Dans le canton de Berne, il n'existe pas de procédure prescrite ou d'obligation de signaler le harcèlement. «Mais comme en cas d'incendie, les procédures et les responsabilités doivent être clairement définies en cas de harcèlement», explique Claudia Paiano. Si nécessaire, les écoles sont épaulés pour élaborer de tels concepts.
Le harcèlement, un fléau mortel chez les jeunes
Entre-temps, Sarah F. a pris un avocat après la suspension de sa fille Marie. «Tout à coup, l'auteur principal a été transféré dans la classe parallèle», raconte-t-elle. Marie a aujourd'hui terminé sa scolarité, mais elle continue de souffrir: «Depuis, ma fille a du mal à faire confiance aux autres et à se faire des amis», se désole sa mère.

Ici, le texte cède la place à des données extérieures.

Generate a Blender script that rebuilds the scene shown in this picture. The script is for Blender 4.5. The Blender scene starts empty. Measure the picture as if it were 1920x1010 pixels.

Marie n'a fort heureusement jamais franchi le pas du suicide et a reçu un soutien en temps voulu. Mais tous les jeunes ne connaissent pas cette fin. A Spreitenbach (AG), en 2017, une jeune 13 ans s'était suicidée parce que ses camarades de classe la harcelaient et lui faisaient du chantage avec des images intimes.
Selon une étude de 2011, les enfants victimes de harcèlement moral font jusqu'à trois fois plus de tentatives de suicide que leurs camarades du même âge. Pour Emilia, Mathilda et Andri, la palette de solutions est restreinte. Pour leurs parents aussi: «La seule chose que nous pouvons encore faire, c'est déménager, admet Pamela E. Mais ce n'est pas ce que voulons.»